In 1999 Matthew Allen was asked to join the New Zealand government’s delegation to the negotiations on the WHO Framework Convention on Tobacco Control (FCTC). Allen was then National Drug Policy manager for the Ministry of Health, and, with his background as a tobacco control policy analyst and environmental health officer, he was well-suited to lead the health side of the delegation. But when he took the assignment, he could not know that he would spend the next four years in the middle of the unique process that led to the adoption of the world’s first WHO-sponsored public health treaty.
“It was a baptism by fire, both excruciating and exciting,” he says of the countless hours of debate, the late nights and uncertain course of the negotiations. “Right up until the last two days, the treaty could have ended up toothless. Useless.”
Some countries wanted to merely “enshrine the status quo”, he says, but New Zealand and other likeminded negotiators pushed to establish more ambitious, aspirational requirements – for example, to increase the size of graphic health warnings to cover 50% or more of tobacco packaging. In the end they largely succeeded, and Allen says it has been rewarding and exciting to see tobacco control go from strength to strength over the past 11 years.
Through his firm, Allen + Clarke Policy and Regulatory Specialists Limited, Allen has continued to be active in tobacco control in countries throughout the Pacific Region, while also working with governments and other clients on a wide range of other issues such as drug and alcohol policy, environmental health regulation and electoral finance law reform.

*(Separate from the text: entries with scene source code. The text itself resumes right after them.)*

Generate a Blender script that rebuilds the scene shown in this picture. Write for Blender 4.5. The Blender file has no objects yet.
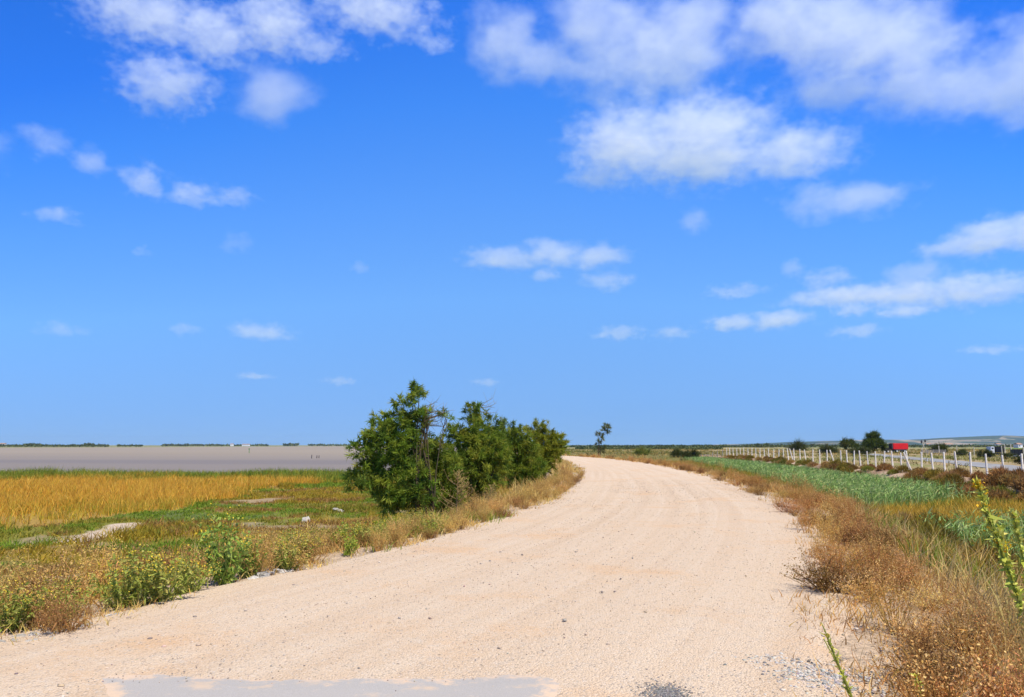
import bpy, bmesh, math, random
import numpy as np
from mathutils import Vector, Matrix, noise as mnoise

random.seed(7)
rng = np.random.default_rng(7)
scene = bpy.context.scene
col = scene.collection

# ------------------------------------------------------------------ camera
W, H = 1024, 697
EYE = 1.65
LENS = 27.0
HAZE = 4e-5
F = W * LENS / 36.0
HORIZON = 445.0
PITCH = math.atan((HORIZON - H / 2) / F)
cam_d = bpy.data.cameras.new('camera')
cam_d.lens = LENS; cam_d.sensor_width = 36.0
cam_d.clip_start = 0.1; cam_d.clip_end = 60000
cam = bpy.data.objects.new('camera', cam_d); col.objects.link(cam)
cam.location = (0, 0, EYE)
cam.rotation_euler = (math.pi / 2 + PITCH, 0, 0)
scene.camera = cam
CP, SP = math.cos(PITCH), math.sin(PITCH)

def ray(px, py):
    x = (px - W / 2) / F; y = (H / 2 - py) / F
    return np.array([x, CP - y * SP, SP + y * CP])

def gp(px, py, z=0.0):
    """the point on the level z that is seen at a pixel of the survey photograph"""
    d = ray(px, py)
    t = (z - EYE) / d[2]
    return d[0] * t, d[1] * t

def at(px, Y, z=0.0):
    return ((px - W / 2) / F * Y, Y, z)     # good near the horizon, where depth ~ Y

# ------------------------------------------------------------------ render settings
scene.view_settings.view_transform = 'Standard'
scene.view_settings.look = 'None'
scene.view_settings.gamma = 1.0
scene.view_settings.use_curve_mapping = False
scene.view_settings.exposure = 0.4
scene.render.engine = 'CYCLES'
cy = scene.cycles
cy.use_denoising = True
try: cy.denoiser = 'OPENIMAGEDENOISE'
except Exception: pass
cy.max_bounces = 8; cy.diffuse_bounces = 3; cy.glossy_bounces = 3
cy.transmission_bounces = 4; cy.transparent_max_bounces = 16; cy.volume_bounces = 5
cy.use_adaptive_sampling = True; cy.adaptive_threshold = 0.01
cy.volume_step_rate = 1.0; cy.volume_max_steps = 256

# ------------------------------------------------------------------ light
SKY_GAIN = [(0.013, (1.05, 1.225, 1.338)), (0.058, (1.017, 1.295, 1.493)), (0.187, (0.982, 1.5, 1.875)), (0.311, (0.684, 1.34, 2.068)), (0.424, (0.394, 1.136, 2.135)), (0.518, (0.223, 0.902, 2.085)), (0.72, (0.13, 0.70, 1.75)), (0.85, (0.45, 0.52, 0.62)), (1.05, (0.5, 0.46, 0.44))]
SUN_EL, SUN_AZ = math.radians(60), math.radians(140)     # azimuth clockwise from +Y, seen from above
sun_dir = Vector((math.sin(SUN_AZ) * math.cos(SUN_EL), math.cos(SUN_AZ) * math.cos(SUN_EL), math.sin(SUN_EL)))
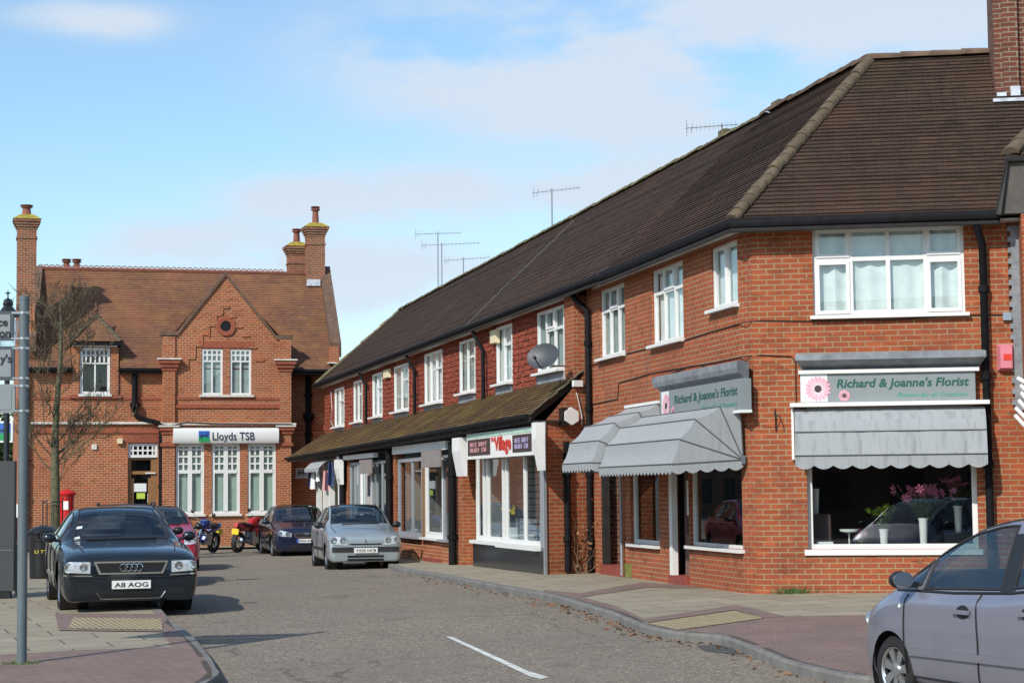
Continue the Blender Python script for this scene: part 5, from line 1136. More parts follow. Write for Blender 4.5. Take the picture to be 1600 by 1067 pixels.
for k in range(18):
    x0 = lerp(197, 250, k/18); x1 = lerp(197, 250, (k+.86)/18); lean = (k-8.5)*.018
    u0_, u1_ = LU(x0, WM), LU(x1, WM); z0, z1 = LZ(691, 220, WM), LZ(677, 220, WM); mb.prism([FL.pt(u0_, WM, z0), FL.pt(u1_, WM, z0), FL.pt(u1_+lean, WM, z1), FL.pt(u0_+lean, WM, z1)], FL.n*.015)
mb.build('brick_arch', M['brick_plain'], bk_)
MB().box(FL, LU(183, WM), LU(191, WM), WM, WM+.12, LZ(693, 187, WM), LZ(685, 187, WM)).build('outside_lamp', M['cream'], bk_)
MB().box(FL, LU(143, WM), LU(151, WM), WM, WM+.05, LZ(702, 147, WM), LZ(694, 147, WM)).build('wall_plaque', M['stone_white'], bk_)
mb = MB()
for (y, t_, w_) in ((620, .10, .03), (670, .14, .04)): mb.box(FL, ml, mr, WM, WM+w_, LZ(y, 200, WM)-t_, LZ(y, 200, WM))
for (y, t_, w_) in ((575, .12, .06), (581, .06, .03)):
    mb.box(FL, ml, LU(112, WM), WM, WM+w_, LZ(y, 200, WM)-t_, LZ(y, 200, WM)); mb.box(FL, LU(185, WM), mr, WM, WM+w_, LZ(y, 200, WM)-t_, LZ(y, 200, WM))
mb.box(FL, LU(108, WM), LU(189, WM), WM, WM+.09, LZ(622, 150, WM), LZ(617.5, 150, WM)); mb.build('brick_band', M['brick_plain'], bk_)
MB().box(FL, ml, mr, WM, WM+.10, LZ(662.5, 200, WM), LZ(659, 200, WM)).build('stone_course', M['stone_white'], bk_)
# annexe right of the wing
ar = LU(530, WM)
wa0 = LU(455, 0)
holeA = (LU(462, WX), LU(481.5, WX), LZ(745, 470, WX), LZ(731, 470, WX))
wall('annexe_wall', FL, wa0-.3, ar, G0, LZ(568, 480, WM), 'brick_bank', bk_, [holeA], w=WX, depth=.1)
mb = MB(); mb.face(FL.pt(wg1, -.001, G0), FL.pt(wg1, WX, G0), FL.pt(wg1, WX, ztop), FL.pt(wg1, -.001, ztop)); mb.build('wing_side_wall', M[BB], bk_)
window(FL, *holeA, WX-.02, bk_, vs=(.25, .5, .75), hs=(.33, .66), fr=.06, bar=.02, curtain=None, gl='glass_dark', sill=.05)
mb = MB(); mb.box(FL, wa0, ar, WX, WX+.04, LZ(583, 480, WX), LZ(575, 480, WX)); mb.box(FL, wa0, ar, WX, WX+.05, LZ(672, 480, WX), LZ(664, 480, WX)); mb.build('brick_band', M['brick_plain'], bk_)
MB().box(FL, wa0, LU(480, WX+.3), WX, WX+.3, LZ(711, 460, WX), LZ(707, 460, WX)).build('stone_coping', M['lead'], bk_)
# roofs
RW = WM-3.6; zr0 = FL.z(60, 422, RW); zr1 = FL.z(450, 428, RW); zr = (zr0+zr1)/2
rl, rr_ = FL.u(52, 430, RW), FL.u(507, 430, RW); ze0 = zev+.05
el, er = LU(46, WM+.25, 565), LU(525, WM+.25, 560)
mb = MB(); sl_ = (zr-ze0+.2)/(WM+.25-RW); zm_ = dze+.25; wm_ = WM+.25-(zm_-ze0+.2)/sl_; d0_, d1_ = LU(111, WM, 560), LU(187, WM, 560)
fe = (zm_-ze0+.2)/(zr-ze0+.2); xl, xr = lerp(el, rl, fe), lerp(er, rr_, fe)
for (a_, b_) in (((el, xl), (d0_, d0_)), ((d1_, d1_), (er, xr))): tile_slope(mb, [FL.pt(a_[0], WM+.25, ze0-.2), FL.pt(b_[0], WM+.25, ze0-.2), FL.pt(b_[1], wm_, zm_), FL.pt(a_[1], wm_, zm_)], gauge=.105, lip=.02, seed=11)
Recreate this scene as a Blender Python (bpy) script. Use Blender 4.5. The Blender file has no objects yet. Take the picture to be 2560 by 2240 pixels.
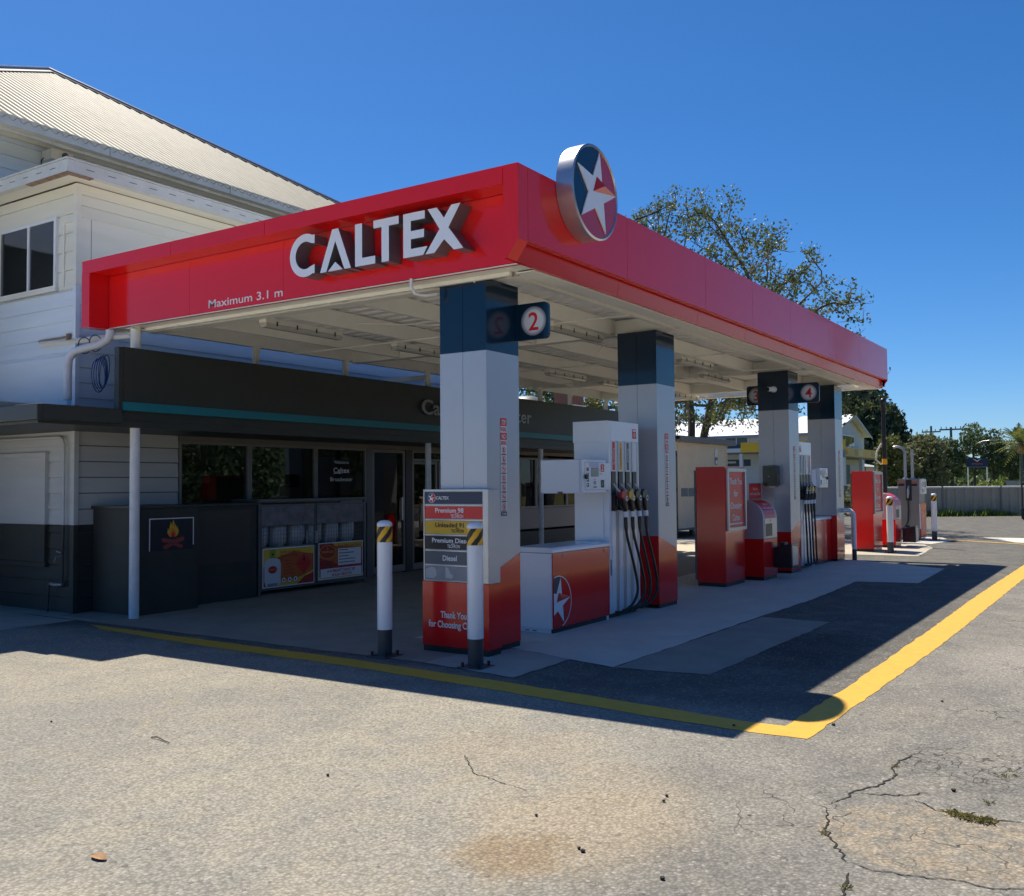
import bpy, bmesh, math, random
from mathutils import Vector, Matrix
from math import sin, cos, pi, radians as R
SC = bpy.context.scene
COL = SC.collection
random.seed(7)

# ------------------------------------------------------------------ camera
def setup_camera():
    yaw, pitch, roll = 0.5822, 0.0387, -0.0084
    f = Vector((cos(yaw)*cos(pitch), sin(yaw)*cos(pitch), sin(pitch)))
    r = Vector((sin(yaw), -cos(yaw), 0)); u = r.cross(f)
    r2 = r*cos(roll)+u*sin(roll); u2 = -r*sin(roll)+u*cos(roll)
    cd = bpy.data.cameras.new('camera'); cd.sensor_fit = 'HORIZONTAL'; cd.sensor_width = 36
    cd.lens = 2399.4/2560*36; cd.clip_start = .05; cd.clip_end = 3000
    co = bpy.data.objects.new('camera', cd); COL.objects.link(co)
    m = Matrix((r2, u2, -f)).transposed().to_4x4(); m.translation = Vector((-6.7503, -4.3624, 1.55))
    co.matrix_world = m; SC.camera = co
setup_camera()
# ------------------------------------------------------------------ light
SUN_AZ, SUN_EL = math.atan2(.44, .898), R(59.8)       # measured from +Y towards +X
def setup_light():
    w = bpy.data.worlds.new('World'); SC.world = w; w.use_nodes = True
    nt = w.node_tree; bg = nt.nodes['Background']
    sk = nt.nodes.new('ShaderNodeTexSky'); sk.sky_type = 'NISHITA'; sk.sun_disc = False
    sk.sun_elevation = SUN_EL; sk.sun_rotation = SUN_AZ
    sk.altitude = 0; sk.air_density = .8; sk.dust_density = .3; sk.ozone_density = 10
    hs = nt.nodes.new('ShaderNodeHueSaturation'); hs.inputs['Saturation'].default_value = 1.17
    nt.links.new(sk.outputs[0], hs.inputs['Color']); nt.links.new(hs.outputs[0], bg.inputs[0]); bg.inputs[1].default_value = .073
    l = bpy.data.lights.new('sun', 'SUN'); l.energy = 4.0; l.angle = R(.5); l.color = (1, .92, .78)
    o = bpy.data.objects.new('sun', l); COL.objects.link(o)
    d = Vector((sin(SUN_AZ)*cos(SUN_EL), cos(SUN_AZ)*cos(SUN_EL), sin(SUN_EL)))
    o.rotation_euler = d.to_track_quat('Z', 'Y').to_euler()
setup_light()
v = SC.view_settings; v.view_transform = 'Standard'; v.look = 'None'; v.exposure = 0.8; v.gamma = 1
SC.cycles.max_bounces = 8; SC.cycles.transparent_max_bounces = 12; SC.cycles.use_denoising = True

# ------------------------------------------------------------------ materials
def mat(name, col, rough=.5, metal=0, coat=0, col2=None, nscale=3., ncon=.5, bump=0, bscale=40., stretch=(1,1,1), spec=.5, emit=0, trans=0, island=None):
    m = bpy.data.materials.new(name); m.use_nodes = True
    nt = m.node_tree; N = nt.nodes; L = nt.links; b = N['Principled BSDF']
    b.inputs['Base Color'].default_value = (*col, 1); b.inputs['Roughness'].default_value = rough
    b.inputs['Metallic'].default_value = metal; b.inputs['Specular IOR Level'].default_value = spec
    if coat: b.inputs['Coat Weight'].default_value = coat; b.inputs['Coat Roughness'].default_value = .03
    tc = N.new('ShaderNodeNewGeometry'); mp = N.new('ShaderNodeMapping'); mp.inputs['Scale'].default_value = stretch
    L.new(tc.outputs['Position'], mp.inputs[0])
    if col2:
        n = N.new('ShaderNodeTexNoise'); n.inputs['Scale'].default_value = nscale; n.inputs['Detail'].default_value = 6; n.inputs['Roughness'].default_value = .65
        L.new(mp.outputs[0], n.inputs['Vector'])
        cr = N.new('ShaderNodeValToRGB'); cr.color_ramp.elements[0].position = .5-ncon/2; cr.color_ramp.elements[1].position = .5+ncon/2
        cr.color_ramp.elements[0].color = (*col, 1); cr.color_ramp.elements[1].color = (*col2, 1)
        L.new(n.outputs[0], cr.inputs[0]); L.new(cr.outputs[0], b.inputs['Base Color'])
    if island:
        cr = N.new('ShaderNodeValToRGB'); els = cr.color_ramp.elements
        for k, c in enumerate(island):
            e = els[k] if k < 2 else els.new(1)
            e.position = k/(len(island)-1); e.color = (*c, 1)
        L.new(tc.outputs['Random Per Island'], cr.inputs[0]); L.new(cr.outputs[0], b.inputs['Base Color'])
    if bump:
        n2 = N.new('ShaderNodeTexNoise'); n2.inputs['Scale'].default_value = bscale; n2.inputs['Detail'].default_value = 5
        L.new(mp.outputs[0], n2.inputs['Vector'])
        bp = N.new('ShaderNodeBump'); bp.inputs['Strength'].default_value = bump; bp.inputs['Distance'].default_value = .02
        L.new(n2.outputs[0], bp.inputs['Height']); L.new(bp.outputs[0], b.inputs['Normal'])
    if emit: b.inputs['Emission Color'].default_value = (*col, 1); b.inputs['Emission Strength'].default_value = emit
    if trans:
        t = N.new('ShaderNodeBsdfTranslucent'); mx = N.new('ShaderNodeMixShader'); mx.inputs[0].default_value = trans
        src = b.inputs['Base Color']
        if src.is_linked: L.new(src.links[0].from_socket, t.inputs[0])
        else: t.inputs[0].default_value = (*col, 1)
        L.new(b.outputs[0], mx.inputs[1]); L.new(t.outputs[0], mx.inputs[2]); L.new(mx.outputs[0], N['Material Output'].inputs[0])
    return m

def glass_mat(name, tint=(.75,.85,.8), rough=.0, extra=.01):
    m = bpy.data.materials.new(name); m.use_nodes = True; nt = m.node_tree; N = nt.nodes; L = nt.links
    N.remove(N['Principled BSDF'])
    t = N.new('ShaderNodeBsdfTransparent'); t.inputs[0].default_value = (*tint, 1)
    g = N.new('ShaderNodeBsdfGlossy'); g.inputs['Roughness'].default_value = rough
    fr = N.new('ShaderNodeFresnel'); fr.inputs[0].default_value = 1.45
    ma = N.new('ShaderNodeMath'); ma.operation = 'ADD'; ma.inputs[1].default_value = extra
    mx = N.new('ShaderNodeMixShader')
    L.new(fr.outputs[0], ma.inputs[0]); L.new(ma.outputs[0], mx.inputs[0]); L.new(t.outputs[0], mx.inputs[1]); L.new(g.outputs[0], mx.inputs[2])
    L.new(mx.outputs[0], N['Material Output'].inputs[0])
    return m

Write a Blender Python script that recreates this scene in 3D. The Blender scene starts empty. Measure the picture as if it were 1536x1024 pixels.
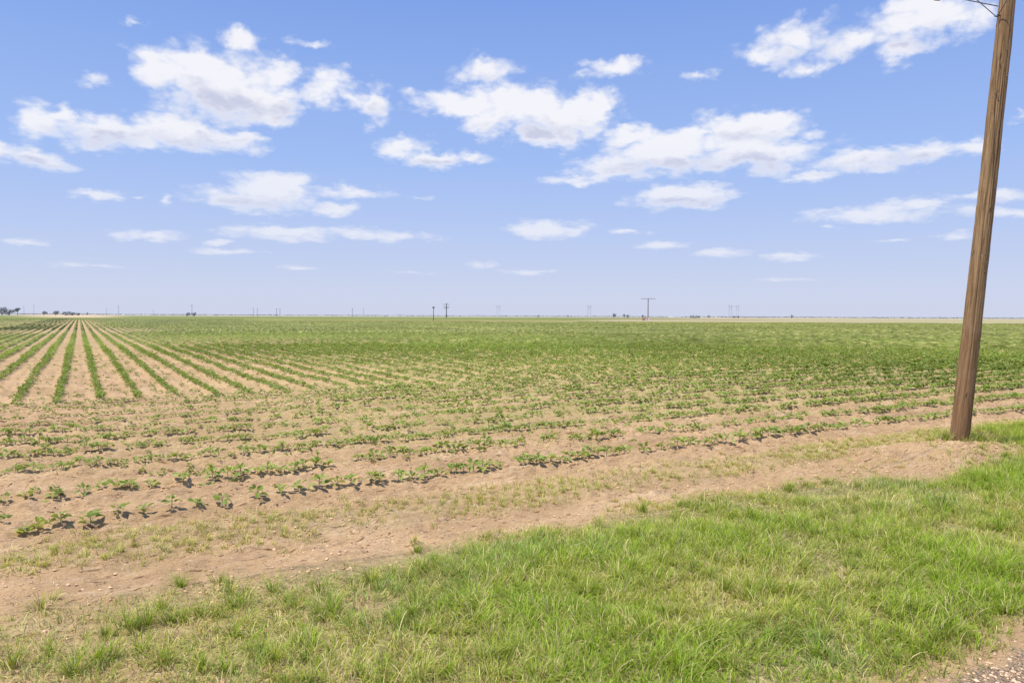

In 2007, he was invited by The Union to work with the new Bloomberg Initiative to Reduce Tobacco Use grants programme. This programme, which The Union co-manages with the US-based Campaign for Tobacco-Free Kids, has now awarded more than US $125 million to 65 countries through 680 grants for projects to develop and deliver high-impact, evidence-based tobacco control interventions.
Allen also works with the Department of Tobacco Control in other ways, such as providing capacity building to officials in 10 Indian sub-national jurisdictions on preventing tobacco industry interference and facilitating training in Thailand on tobacco advertising, promotion and sponsorship.
He was the lead author on The Union’s 2012 FCTC Article 5.3 Toolkit: Guidance for Governments on Preventing Tobacco Industry Interference, which provides step-by-step guidance on the key legislative and policy elements of a strategy to safeguard laws and policies from tobacco industry interference. And recently he has been working on a position statement on international trade law and tobacco control.
“We’re trying to develop a document to help grantees and staff understand the fundamentals of trade and investment law – and most importantly, to feel comfortable engaging with governments in dialogue on the implications of trade and investment agreements for domestic tobacco control.” says Allen.
Trade and investment agreements do pose a significant risk to tobacco control legislation today, because of the “chilling effect” where the threat of trade challenges – both by governments and perhaps more significantly, the tobacco industry directly through ‘investor-state dispute mechanisms, discourage governments from putting in place new tobacco control measures.
Allen says this is particularly the case in relation to new and innovative interventions such as plain packaging and tobacco product content regulation. Developing countries in particular can be discouraged from taking action because of the potential high costs and uncertainties of litigation.
But 20 years after the FCTC was first proposed, Allen believes the progress of tobacco control is unstoppable. “We’re gradually ratcheting up”, and the incremental approach has been essential in countries like China, where “it made absolute sense to start small with local and regional actions.”
The strength of The Union as a partner to countries, he says, is that it is an effective broker. “We support the countries to do the best they can. We support all the partners, but they need to do the job, and the credit is theirs.”
Allen enjoys working on tobacco control because he can see that it’s making a difference, and its importance is evidence-based. “There are two camps of people involved in tobacco control”, he says. “Those who base their arguments on emotion and rhetoric, and those who base them on evidence.” Although he is firmly on the side of evidence, he concedes that both are needed.
As for the future, he does not set limits on what might be achieved. He points out that the tiny Pacific island of Niue aspires to become a completely tobacco-free country. It might sound impossible, but he says, over the next five to ten years countries like Niue could be a great proving ground for the next phase of turning the impossible into the possible.